■ **What needs to be done**
Would you quote the material below from its first line through the line containing "return np.where(y >", exactly and with both ends included?

■ **Data excerpt**
◆ ◆ ◆ ◆ ◆

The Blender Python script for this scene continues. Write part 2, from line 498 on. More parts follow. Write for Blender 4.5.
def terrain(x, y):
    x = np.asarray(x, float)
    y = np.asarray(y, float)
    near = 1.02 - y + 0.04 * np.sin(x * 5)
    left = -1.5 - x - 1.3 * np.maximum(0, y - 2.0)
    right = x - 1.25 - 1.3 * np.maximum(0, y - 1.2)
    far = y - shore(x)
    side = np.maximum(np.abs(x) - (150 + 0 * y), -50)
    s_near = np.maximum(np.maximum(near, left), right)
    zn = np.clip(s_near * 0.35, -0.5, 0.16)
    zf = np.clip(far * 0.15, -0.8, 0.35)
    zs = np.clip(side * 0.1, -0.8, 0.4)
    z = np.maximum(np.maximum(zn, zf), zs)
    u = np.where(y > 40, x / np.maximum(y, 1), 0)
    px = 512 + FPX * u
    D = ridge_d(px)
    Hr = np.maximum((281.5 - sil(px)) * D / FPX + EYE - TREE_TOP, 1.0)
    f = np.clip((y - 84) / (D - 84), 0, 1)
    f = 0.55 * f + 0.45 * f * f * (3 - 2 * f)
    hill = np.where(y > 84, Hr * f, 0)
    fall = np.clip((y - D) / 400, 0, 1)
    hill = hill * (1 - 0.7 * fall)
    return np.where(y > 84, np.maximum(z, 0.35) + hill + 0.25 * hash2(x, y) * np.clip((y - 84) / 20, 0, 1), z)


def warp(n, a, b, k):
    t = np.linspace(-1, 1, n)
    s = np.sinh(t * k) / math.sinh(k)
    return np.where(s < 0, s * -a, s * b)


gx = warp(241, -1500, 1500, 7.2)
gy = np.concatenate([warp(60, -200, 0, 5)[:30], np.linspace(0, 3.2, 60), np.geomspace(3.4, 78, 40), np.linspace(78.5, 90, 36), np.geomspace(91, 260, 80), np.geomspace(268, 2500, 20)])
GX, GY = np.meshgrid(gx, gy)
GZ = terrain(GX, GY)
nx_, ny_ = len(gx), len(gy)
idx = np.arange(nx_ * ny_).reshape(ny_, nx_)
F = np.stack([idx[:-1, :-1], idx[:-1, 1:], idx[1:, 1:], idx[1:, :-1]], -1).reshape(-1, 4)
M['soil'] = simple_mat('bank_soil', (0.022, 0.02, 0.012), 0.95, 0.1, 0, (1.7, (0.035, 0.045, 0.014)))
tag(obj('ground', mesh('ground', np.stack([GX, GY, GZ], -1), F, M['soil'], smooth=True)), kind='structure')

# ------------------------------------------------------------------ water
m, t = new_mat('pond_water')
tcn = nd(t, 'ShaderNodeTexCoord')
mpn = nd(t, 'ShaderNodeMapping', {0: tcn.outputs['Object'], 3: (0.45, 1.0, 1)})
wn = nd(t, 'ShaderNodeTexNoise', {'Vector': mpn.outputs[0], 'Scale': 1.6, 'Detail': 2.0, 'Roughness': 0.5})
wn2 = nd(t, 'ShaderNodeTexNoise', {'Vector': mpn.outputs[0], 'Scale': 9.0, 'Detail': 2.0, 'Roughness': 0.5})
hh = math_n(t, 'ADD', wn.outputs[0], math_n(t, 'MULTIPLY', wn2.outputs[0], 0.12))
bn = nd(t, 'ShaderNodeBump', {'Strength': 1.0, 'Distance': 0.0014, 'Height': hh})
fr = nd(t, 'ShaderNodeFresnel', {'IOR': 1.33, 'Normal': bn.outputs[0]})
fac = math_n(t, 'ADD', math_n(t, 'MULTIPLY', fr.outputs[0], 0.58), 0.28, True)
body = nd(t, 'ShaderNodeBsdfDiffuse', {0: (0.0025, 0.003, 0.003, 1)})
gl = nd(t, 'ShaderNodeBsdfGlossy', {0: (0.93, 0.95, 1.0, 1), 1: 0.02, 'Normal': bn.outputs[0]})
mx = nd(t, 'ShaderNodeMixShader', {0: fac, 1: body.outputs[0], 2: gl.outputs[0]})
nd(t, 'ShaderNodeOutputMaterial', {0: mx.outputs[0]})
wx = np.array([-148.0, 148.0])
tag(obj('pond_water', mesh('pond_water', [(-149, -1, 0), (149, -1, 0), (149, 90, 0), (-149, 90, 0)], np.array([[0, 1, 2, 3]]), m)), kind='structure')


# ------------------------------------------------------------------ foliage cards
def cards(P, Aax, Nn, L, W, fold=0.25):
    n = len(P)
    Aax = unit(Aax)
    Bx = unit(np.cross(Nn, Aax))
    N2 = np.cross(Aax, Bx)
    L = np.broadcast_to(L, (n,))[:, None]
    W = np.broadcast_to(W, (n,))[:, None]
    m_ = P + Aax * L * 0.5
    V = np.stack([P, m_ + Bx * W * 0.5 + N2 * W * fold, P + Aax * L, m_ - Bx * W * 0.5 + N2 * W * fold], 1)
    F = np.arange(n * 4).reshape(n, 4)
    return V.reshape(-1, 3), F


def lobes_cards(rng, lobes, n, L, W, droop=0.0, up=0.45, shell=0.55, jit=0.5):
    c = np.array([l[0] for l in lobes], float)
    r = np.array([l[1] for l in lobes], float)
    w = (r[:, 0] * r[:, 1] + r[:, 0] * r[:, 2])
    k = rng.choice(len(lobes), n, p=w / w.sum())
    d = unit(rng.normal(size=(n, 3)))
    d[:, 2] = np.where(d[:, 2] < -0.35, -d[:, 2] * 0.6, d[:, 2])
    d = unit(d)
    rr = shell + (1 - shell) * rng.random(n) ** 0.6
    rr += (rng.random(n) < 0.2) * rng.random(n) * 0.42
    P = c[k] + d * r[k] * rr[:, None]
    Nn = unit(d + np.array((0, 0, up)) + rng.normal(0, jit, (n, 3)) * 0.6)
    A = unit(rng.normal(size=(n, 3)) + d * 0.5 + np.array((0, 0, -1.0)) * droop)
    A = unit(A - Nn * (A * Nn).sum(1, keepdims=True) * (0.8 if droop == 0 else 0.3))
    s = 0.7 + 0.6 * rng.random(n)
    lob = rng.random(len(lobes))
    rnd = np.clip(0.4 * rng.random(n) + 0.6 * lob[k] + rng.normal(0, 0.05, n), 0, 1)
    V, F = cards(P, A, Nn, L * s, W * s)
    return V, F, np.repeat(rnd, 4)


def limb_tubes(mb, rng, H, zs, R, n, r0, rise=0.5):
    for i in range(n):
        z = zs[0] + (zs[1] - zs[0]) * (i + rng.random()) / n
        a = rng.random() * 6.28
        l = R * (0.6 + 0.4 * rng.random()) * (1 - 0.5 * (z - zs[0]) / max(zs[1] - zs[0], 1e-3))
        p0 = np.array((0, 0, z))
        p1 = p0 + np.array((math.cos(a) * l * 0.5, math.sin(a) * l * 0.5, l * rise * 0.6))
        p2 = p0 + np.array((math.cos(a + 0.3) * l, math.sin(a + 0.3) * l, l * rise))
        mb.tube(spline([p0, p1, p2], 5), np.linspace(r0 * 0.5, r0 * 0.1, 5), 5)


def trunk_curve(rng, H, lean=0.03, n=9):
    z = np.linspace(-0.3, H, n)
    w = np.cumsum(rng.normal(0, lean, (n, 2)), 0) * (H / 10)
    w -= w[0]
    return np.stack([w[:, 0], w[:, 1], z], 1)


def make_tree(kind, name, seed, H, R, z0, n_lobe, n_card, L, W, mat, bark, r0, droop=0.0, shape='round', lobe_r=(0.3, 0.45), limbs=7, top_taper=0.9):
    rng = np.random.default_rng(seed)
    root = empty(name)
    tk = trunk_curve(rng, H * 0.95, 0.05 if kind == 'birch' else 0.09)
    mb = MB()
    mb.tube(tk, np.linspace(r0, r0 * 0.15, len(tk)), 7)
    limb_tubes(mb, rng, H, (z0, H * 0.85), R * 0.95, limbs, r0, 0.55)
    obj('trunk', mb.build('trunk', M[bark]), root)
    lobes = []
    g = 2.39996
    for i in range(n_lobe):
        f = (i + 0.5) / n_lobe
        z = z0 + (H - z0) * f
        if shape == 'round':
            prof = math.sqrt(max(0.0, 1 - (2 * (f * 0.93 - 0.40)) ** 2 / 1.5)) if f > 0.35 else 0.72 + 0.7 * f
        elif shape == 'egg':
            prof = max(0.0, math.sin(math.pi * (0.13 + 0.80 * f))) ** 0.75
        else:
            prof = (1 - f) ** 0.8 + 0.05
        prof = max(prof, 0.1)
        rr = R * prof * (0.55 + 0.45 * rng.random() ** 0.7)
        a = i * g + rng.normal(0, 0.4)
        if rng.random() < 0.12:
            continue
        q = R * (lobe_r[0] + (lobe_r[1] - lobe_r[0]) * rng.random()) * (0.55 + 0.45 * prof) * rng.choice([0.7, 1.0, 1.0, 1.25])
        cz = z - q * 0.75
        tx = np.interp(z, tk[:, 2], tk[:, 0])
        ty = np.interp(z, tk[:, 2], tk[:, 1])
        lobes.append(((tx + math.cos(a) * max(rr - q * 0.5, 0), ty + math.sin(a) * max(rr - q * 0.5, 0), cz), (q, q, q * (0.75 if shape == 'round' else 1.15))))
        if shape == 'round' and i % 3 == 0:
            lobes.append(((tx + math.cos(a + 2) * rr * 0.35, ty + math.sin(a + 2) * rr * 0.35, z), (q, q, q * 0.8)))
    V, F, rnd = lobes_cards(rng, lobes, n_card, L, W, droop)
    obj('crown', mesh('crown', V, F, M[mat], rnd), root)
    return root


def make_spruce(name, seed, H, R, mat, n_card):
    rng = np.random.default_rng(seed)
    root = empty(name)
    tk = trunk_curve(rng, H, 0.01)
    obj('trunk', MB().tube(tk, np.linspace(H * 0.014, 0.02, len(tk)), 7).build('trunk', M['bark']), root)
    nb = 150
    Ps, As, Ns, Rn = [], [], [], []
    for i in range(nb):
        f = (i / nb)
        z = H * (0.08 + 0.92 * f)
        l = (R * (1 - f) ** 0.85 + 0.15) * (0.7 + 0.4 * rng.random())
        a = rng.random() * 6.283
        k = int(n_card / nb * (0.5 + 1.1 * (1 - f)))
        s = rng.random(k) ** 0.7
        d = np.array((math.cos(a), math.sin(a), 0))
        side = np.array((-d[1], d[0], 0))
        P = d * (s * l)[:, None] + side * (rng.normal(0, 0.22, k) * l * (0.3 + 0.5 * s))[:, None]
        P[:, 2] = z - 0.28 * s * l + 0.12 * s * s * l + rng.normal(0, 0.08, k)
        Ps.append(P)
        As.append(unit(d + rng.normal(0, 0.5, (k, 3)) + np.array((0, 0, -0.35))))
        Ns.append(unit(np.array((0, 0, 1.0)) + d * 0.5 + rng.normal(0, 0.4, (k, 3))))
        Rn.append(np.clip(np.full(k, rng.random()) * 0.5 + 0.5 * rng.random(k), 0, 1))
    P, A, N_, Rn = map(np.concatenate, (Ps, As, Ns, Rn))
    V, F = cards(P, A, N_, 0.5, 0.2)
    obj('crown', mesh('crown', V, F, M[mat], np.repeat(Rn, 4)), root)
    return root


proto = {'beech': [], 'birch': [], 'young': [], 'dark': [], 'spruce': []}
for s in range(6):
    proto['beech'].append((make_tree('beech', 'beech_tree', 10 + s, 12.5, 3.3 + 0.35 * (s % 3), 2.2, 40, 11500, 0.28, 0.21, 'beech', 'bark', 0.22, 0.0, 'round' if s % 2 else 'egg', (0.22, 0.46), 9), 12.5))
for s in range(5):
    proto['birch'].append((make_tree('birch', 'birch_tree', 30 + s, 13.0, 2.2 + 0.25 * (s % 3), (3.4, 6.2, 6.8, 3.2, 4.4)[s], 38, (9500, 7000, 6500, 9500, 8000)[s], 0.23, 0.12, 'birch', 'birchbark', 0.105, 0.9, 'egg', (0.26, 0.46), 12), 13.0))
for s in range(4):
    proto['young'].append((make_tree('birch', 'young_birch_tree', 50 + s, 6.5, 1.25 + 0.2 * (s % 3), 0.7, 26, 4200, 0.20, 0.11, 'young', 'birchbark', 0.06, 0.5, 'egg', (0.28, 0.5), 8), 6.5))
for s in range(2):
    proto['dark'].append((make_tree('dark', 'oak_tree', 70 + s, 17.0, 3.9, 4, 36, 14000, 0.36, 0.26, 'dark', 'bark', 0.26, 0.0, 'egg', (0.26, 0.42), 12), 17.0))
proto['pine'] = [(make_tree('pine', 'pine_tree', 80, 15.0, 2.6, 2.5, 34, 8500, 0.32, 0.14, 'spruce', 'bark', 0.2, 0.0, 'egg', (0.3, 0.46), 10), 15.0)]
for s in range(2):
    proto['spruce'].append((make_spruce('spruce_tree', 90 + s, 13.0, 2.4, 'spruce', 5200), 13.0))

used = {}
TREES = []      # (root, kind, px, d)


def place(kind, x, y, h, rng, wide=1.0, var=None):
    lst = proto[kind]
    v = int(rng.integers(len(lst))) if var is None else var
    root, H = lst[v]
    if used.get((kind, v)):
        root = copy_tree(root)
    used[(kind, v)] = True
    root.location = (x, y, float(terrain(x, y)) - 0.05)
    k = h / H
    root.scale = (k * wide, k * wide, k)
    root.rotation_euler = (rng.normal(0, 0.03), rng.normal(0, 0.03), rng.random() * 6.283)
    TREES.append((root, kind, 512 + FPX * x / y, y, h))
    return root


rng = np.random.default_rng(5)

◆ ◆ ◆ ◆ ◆

■ **Task answer**
The Blender Python script for this scene continues. Write part 2, from line 498 on. More parts follow. Write for Blender 4.5.
def terrain(x, y):
    x = np.asarray(x, float)
    y = np.asarray(y, float)
    near = 1.02 - y + 0.04 * np.sin(x * 5)
    left = -1.5 - x - 1.3 * np.maximum(0, y - 2.0)
    right = x - 1.25 - 1.3 * np.maximum(0, y - 1.2)
    far = y - shore(x)
    side = np.maximum(np.abs(x) - (150 + 0 * y), -50)
    s_near = np.maximum(np.maximum(near, left), right)
    zn = np.clip(s_near * 0.35, -0.5, 0.16)
    zf = np.clip(far * 0.15, -0.8, 0.35)
    zs = np.clip(side * 0.1, -0.8, 0.4)
    z = np.maximum(np.maximum(zn, zf), zs)
    u = np.where(y > 40, x / np.maximum(y, 1), 0)
    px = 512 + FPX * u
    D = ridge_d(px)
    Hr = np.maximum((281.5 - sil(px)) * D / FPX + EYE - TREE_TOP, 1.0)
    f = np.clip((y - 84) / (D - 84), 0, 1)
    f = 0.55 * f + 0.45 * f * f * (3 - 2 * f)
    hill = np.where(y > 84, Hr * f, 0)
    fall = np.clip((y - D) / 400, 0, 1)
    hill = hill * (1 - 0.7 * fall)
    return np.where(y > 84, np.maximum(z, 0.35) + hill + 0.25 * hash2(x, y) * np.clip((y - 84) / 20, 0, 1), z)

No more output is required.